Introduction

What is The New Yorker? I know it’s a great magazine and that it’s a tremendous source of pleasure in my life. But what exactly is it? This blog’s premise is that The New Yorker is a work of art, as worthy of comment and analysis as, say, Keats’s “Ode on a Grecian Urn.” Each week I review one or more aspects of the magazine’s latest issue. I suppose it’s possible to describe and analyze an entire issue, but I prefer to keep my reviews brief, and so I usually focus on just one or two pieces, to explore in each the signature style of its author. A piece by Nick Paumgarten is not like a piece by Jill Lepore, and neither is like a piece by Ian Frazier. One could not mistake Collins for Seabrook, or Bilger for Goldfield, or Mogelson for Kolbert. Each has found a style, and it is that style that I respond to as I read, and want to understand and describe.

Thursday, January 26, 2023

January 23, 2023 Issue

Merve Emre, in her "Everyone's a Critic," in this week’s issue, bashes literary scholars. She calls them deformed. She quotes John Guillory’s new book, Professing Criticism: “If there is a thesis that unites the essays in Professing Criticism, it is that professional formation entails a corresponding ‘déformation professionnelle.’ ” She argues that academia has ruined literary criticism. She says that in university, criticism is "more interested in its own protocols than in what Guillory calls 'the verbal work of art.' "  

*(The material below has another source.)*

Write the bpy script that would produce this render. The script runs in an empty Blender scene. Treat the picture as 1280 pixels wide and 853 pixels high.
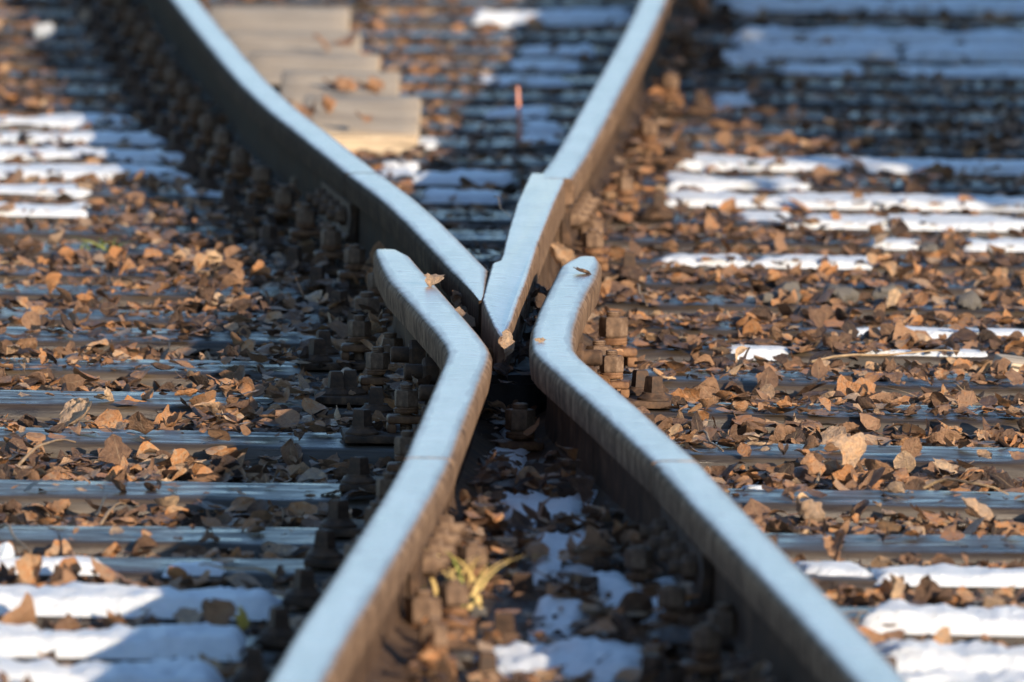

Well, all I can say in response is that, in a lifetime of reading, some of the best criticism I’ve read is by university scholars. Examples:

Sandra M. Gilbert’s Acts of Attention: The Poems of D. H. Lawrence, 1972 (Gilbert taught at Queens College of the City University of New York, at Sacramento State College, at California State College, Hayward, and at St. Mary’s College of California);

Bonnie Costello’s Elizabeth Bishop: Questions of Mastery, 1991 (Costello is Associate Professor of English at Boston University);

Roland Barthes’ New Critical Essays, 1980 (Barthes was professor at the Collège de France);

James Wood’s Serious Noticing, 2019 (Wood is a professor of the practice of literary criticism at Harvard University);

Helen Vendler’s The Ocean, the Bird, and the Scholar, 2015 (Vendler is A. Kingsley Porter University Professor at Harvard University);

B. J. Leggett’s Larkin’s Blues, 1999 (Leggett is Distinguished Professor of Humanities and professor of English at the University of Tennessee at Knoxville);

Dan Chiasson's One Kind of Everything, 2007 (Chiasson teaches at Wellesley College);

Bożena Shallcross’s Through the Poet’s Eye: The Travels of Zagajewski, Herbert, and Brodsky, 2002 (Shallcross is an associate professor of Slavic languages and literature at the University of Chicago);

Eleanor Cook’s Elizabeth Bishop at Work, 2016 (Cook is Professor Emerita in the Department of English at the University of Toronto);

Robert Hass's What Light Can Do, 2012 (Hass teaches at the University of California);

Michael Wood's The Magician's Doubts: Nabokov and the Risks of Fiction, 1994 (Wood is Charles Barnwell Straut Professor of English at Princeton University).

I'm just scratching the surface here. These literary scholars are interested in the verbal work of art, deeply so. I enjoy their writing immensely.